Closing the Courthouse to Immigrants
24 Administrative & Regulatory Law News 1 (1999).
3 Pages Posted: 21 May 2016
Date Written: Winter 1999
Abstract
One of the hallmarks of the American administrative law system is the presumption of judicial reviewability of agency action. As the Supreme Court said in Abbott Laboratories, 387 U.S. 136, 140 (1967), "the Administrative Procedure Act's 'generous review provision' must be given a 'hospitable' interpretation." Under the APA, §701(a), judicial review is available unless (1) judicial review is precluded by statute or (2) the agency action is "committed to agency discretion by law." These provisions have been read narrowly by reviewing courts so that clear evidence of Congressional intent to preclude is required under prong (1), and even then review may be available for constitutional claims, and prong (2) may be invoked only where there is "no law to apply."

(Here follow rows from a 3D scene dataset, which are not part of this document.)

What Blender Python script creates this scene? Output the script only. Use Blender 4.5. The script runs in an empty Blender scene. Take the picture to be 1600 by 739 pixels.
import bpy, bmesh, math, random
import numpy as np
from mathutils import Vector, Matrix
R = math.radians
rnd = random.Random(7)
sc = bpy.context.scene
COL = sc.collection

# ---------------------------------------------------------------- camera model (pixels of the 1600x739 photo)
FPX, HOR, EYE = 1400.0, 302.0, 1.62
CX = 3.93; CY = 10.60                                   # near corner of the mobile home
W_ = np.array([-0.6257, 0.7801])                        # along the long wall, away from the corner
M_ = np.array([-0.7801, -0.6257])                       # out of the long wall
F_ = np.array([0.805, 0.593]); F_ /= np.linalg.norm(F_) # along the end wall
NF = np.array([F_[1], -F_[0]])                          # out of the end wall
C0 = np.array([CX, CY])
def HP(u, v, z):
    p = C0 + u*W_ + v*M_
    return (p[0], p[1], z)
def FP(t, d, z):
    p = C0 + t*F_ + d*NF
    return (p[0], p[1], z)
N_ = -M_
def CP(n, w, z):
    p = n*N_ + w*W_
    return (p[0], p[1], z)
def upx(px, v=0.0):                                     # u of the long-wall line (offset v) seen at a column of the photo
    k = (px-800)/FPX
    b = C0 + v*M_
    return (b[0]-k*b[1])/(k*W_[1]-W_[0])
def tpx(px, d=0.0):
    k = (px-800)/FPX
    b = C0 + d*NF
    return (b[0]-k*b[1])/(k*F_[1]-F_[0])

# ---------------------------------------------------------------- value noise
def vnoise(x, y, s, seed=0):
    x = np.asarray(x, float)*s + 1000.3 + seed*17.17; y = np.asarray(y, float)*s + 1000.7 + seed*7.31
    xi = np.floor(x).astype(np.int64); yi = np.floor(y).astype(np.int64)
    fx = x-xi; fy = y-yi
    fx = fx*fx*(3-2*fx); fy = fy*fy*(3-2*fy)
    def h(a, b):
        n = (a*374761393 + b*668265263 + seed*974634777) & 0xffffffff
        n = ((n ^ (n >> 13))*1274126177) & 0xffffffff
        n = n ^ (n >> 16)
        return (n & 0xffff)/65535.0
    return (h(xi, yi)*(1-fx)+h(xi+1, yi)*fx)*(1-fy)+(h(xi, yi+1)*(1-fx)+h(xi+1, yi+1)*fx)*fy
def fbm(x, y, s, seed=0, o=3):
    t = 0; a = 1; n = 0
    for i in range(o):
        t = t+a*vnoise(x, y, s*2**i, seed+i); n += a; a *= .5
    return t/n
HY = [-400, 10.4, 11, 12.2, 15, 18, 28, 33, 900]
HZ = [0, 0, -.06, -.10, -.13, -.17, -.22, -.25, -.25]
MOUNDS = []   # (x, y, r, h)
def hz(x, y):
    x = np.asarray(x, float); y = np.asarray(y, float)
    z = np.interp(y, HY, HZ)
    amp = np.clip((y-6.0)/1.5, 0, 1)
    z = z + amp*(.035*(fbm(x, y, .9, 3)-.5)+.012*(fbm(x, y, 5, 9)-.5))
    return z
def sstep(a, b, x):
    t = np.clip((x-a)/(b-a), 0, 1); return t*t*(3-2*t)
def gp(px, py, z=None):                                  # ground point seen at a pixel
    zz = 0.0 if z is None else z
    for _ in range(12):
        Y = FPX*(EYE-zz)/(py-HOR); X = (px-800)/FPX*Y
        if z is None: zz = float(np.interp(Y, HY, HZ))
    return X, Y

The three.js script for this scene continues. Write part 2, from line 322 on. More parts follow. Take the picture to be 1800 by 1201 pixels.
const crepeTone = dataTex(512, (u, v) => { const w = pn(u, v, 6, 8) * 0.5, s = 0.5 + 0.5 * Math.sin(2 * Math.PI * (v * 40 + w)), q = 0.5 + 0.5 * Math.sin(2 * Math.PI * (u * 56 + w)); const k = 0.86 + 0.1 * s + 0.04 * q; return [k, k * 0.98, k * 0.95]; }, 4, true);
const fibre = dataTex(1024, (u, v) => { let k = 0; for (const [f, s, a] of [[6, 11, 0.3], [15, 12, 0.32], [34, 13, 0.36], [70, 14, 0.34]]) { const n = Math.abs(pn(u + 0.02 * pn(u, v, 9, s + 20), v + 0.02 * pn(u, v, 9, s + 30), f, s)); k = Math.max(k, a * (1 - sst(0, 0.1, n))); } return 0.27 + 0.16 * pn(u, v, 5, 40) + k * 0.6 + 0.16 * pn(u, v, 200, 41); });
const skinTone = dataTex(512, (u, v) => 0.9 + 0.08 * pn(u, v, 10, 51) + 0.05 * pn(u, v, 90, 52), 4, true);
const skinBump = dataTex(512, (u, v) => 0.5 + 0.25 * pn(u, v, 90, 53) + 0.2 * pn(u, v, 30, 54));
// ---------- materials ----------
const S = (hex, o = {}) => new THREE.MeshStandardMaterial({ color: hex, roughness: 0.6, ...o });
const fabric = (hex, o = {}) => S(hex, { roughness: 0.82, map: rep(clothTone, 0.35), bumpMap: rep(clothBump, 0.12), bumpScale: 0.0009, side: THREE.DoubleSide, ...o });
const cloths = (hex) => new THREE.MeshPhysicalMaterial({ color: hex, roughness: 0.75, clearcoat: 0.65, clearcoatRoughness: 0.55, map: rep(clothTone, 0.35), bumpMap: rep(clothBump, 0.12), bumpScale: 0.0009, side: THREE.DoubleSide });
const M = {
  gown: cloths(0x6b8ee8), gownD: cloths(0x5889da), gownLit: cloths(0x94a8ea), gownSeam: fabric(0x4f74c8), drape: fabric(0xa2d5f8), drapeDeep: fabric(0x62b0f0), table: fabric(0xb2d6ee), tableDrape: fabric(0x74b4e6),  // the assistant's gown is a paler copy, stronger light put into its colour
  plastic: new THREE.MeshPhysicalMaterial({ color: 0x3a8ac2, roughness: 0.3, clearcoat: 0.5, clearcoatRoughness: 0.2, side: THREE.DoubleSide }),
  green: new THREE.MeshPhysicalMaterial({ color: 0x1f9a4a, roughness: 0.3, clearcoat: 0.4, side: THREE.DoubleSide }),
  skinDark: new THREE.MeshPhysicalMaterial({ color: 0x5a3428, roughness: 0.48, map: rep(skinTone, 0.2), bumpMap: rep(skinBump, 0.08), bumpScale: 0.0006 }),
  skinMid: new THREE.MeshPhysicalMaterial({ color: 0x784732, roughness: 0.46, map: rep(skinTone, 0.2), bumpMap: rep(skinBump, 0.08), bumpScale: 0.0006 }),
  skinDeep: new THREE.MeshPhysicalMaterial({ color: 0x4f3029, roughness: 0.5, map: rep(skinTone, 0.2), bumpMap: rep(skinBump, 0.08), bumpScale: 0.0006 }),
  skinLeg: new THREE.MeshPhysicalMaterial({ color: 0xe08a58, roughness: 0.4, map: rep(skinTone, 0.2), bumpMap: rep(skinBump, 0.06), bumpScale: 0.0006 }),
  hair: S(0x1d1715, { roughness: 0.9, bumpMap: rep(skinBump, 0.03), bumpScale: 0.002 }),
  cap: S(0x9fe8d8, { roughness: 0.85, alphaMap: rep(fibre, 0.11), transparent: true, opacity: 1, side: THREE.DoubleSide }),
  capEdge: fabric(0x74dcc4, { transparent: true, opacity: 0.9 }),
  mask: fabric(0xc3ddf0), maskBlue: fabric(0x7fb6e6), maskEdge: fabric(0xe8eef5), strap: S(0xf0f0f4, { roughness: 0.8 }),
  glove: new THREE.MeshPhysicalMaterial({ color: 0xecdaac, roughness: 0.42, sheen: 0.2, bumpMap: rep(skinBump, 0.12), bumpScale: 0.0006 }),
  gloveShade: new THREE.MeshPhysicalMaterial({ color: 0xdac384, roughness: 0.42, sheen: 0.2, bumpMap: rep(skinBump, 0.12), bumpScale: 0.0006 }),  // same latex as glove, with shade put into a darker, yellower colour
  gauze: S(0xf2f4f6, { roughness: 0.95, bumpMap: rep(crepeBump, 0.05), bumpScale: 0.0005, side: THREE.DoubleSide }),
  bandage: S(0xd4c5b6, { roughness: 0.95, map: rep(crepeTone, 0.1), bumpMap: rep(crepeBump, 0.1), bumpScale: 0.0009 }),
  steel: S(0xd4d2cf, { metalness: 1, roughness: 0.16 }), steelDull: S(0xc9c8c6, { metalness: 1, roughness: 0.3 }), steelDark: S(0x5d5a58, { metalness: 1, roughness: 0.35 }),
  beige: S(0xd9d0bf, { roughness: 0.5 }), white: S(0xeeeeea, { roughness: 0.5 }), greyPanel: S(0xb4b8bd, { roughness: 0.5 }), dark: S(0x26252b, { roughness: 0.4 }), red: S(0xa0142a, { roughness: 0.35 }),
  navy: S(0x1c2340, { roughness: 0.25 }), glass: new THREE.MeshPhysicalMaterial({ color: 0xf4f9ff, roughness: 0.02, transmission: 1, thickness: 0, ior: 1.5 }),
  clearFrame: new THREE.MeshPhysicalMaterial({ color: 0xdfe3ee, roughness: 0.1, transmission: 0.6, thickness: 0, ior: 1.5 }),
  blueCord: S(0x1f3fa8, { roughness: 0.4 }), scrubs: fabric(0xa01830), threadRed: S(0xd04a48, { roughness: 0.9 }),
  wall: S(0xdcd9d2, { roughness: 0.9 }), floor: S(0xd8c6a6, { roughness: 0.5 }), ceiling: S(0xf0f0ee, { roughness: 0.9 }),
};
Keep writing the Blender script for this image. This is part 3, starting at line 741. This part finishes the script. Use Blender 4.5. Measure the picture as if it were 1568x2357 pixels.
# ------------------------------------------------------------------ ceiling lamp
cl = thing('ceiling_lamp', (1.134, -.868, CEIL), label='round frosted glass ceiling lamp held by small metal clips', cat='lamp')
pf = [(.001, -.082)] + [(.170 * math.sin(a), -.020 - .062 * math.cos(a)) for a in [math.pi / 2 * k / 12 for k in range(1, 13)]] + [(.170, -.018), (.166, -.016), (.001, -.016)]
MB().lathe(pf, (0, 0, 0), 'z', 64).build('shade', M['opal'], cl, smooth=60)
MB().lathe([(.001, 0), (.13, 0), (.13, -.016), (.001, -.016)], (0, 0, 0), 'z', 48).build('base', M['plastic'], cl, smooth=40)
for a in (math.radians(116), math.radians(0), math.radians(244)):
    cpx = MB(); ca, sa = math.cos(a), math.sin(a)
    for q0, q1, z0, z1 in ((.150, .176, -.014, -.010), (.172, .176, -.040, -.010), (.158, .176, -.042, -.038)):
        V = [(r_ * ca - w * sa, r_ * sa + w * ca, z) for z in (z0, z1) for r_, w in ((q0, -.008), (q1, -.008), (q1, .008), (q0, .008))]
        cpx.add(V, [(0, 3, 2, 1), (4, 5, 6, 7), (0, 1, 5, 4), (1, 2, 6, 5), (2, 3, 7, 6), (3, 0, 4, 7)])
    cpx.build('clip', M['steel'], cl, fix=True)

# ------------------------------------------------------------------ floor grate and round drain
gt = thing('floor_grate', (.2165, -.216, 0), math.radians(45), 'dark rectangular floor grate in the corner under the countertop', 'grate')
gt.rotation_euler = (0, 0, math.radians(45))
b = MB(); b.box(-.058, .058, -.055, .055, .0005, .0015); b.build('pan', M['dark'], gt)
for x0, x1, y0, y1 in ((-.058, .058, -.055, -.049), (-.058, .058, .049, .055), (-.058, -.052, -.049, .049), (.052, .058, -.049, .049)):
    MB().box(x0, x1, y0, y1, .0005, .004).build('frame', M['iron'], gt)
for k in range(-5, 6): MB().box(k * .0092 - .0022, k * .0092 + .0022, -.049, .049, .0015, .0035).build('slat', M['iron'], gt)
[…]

We administrative lawyers assume the availability of review in most contexts. Where it has been restricted, we have supported a change in the law-as in the Veterans Judicial Review Act of 1988, 38 U.S.C. §§ 7251 et seq., in which this Section and the ABA supported a change to allow review. However, this long-standing presumption of reviewability is now under severe attack in one corner of administrative law that probably has more to do with the adjudication of individual rights than any agency of the Federal Government - immigration.